Davis fordert nun eine einjährige "Sunset Klausel", was den gesamten MMA-Sport aufmischen würde. Viele UFC-Kämpfer könnten innerhalb weniger Monate bei einer anderen Organisation anheuern und entsprechend jedes Mal neu über ihre Gage verhandeln. Das würde zwar für eine marktgerechte Bezahlung sorgen, große Organisationen hätten aber kaum bis keine Planungssicherheit. Denn wenn die UFC eine solche Klausel einführen müsste, könnten andere Organisationen auch dazu verpflichtet werden.

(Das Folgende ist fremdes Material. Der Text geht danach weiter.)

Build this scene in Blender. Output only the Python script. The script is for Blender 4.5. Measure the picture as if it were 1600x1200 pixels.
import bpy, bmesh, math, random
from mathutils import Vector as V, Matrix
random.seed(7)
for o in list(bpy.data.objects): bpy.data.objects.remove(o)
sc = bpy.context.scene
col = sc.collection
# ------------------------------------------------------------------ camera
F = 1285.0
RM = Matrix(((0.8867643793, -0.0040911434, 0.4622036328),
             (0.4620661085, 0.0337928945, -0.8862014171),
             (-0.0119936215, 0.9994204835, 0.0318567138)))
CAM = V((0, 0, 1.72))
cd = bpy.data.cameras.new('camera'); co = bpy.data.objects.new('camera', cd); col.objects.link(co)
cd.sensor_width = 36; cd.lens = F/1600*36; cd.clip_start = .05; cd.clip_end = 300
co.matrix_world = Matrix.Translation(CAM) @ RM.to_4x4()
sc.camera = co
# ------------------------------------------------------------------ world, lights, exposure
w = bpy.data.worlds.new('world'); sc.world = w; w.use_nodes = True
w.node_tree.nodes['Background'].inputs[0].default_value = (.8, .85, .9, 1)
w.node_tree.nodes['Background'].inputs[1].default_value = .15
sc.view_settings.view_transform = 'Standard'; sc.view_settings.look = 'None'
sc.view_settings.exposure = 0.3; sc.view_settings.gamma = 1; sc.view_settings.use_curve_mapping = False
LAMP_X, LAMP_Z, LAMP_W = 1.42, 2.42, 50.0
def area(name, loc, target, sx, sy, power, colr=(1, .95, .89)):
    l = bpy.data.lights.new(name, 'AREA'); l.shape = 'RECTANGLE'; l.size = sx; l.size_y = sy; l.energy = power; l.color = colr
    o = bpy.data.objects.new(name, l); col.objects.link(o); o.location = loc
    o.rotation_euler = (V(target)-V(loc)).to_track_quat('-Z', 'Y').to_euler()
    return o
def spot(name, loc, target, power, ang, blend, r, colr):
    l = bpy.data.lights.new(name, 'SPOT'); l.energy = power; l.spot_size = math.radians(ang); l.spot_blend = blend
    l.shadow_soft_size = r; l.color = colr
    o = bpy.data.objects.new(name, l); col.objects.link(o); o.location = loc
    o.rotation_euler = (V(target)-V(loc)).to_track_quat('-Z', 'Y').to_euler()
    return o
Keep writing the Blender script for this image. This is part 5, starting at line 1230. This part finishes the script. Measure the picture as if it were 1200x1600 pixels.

Man hätte eine extrem hohe Fluktuation, viele unzufriedene Kämpfer würden ihre Zeit absitzen, ohne aktiv sein zu müssen. Was den Kader der Organisationen angeht, gäbe es weniger Identifikationsfiguren - den größten finanziellen Schaden würde am Ende aber die UFC davontragen, da viele ihrer Stars dem Ruf des Geldes folgen würden.
Die Erfolgsaussichten beider Klagen lassen sich nicht genau abschätzen. Da es aber bereits richterliche Bedenken angesichts einer möglichen Monopolstellung der UFC gibt, sind in beiden Fällen aufwendige und langwierige Prozesse vorstellbar.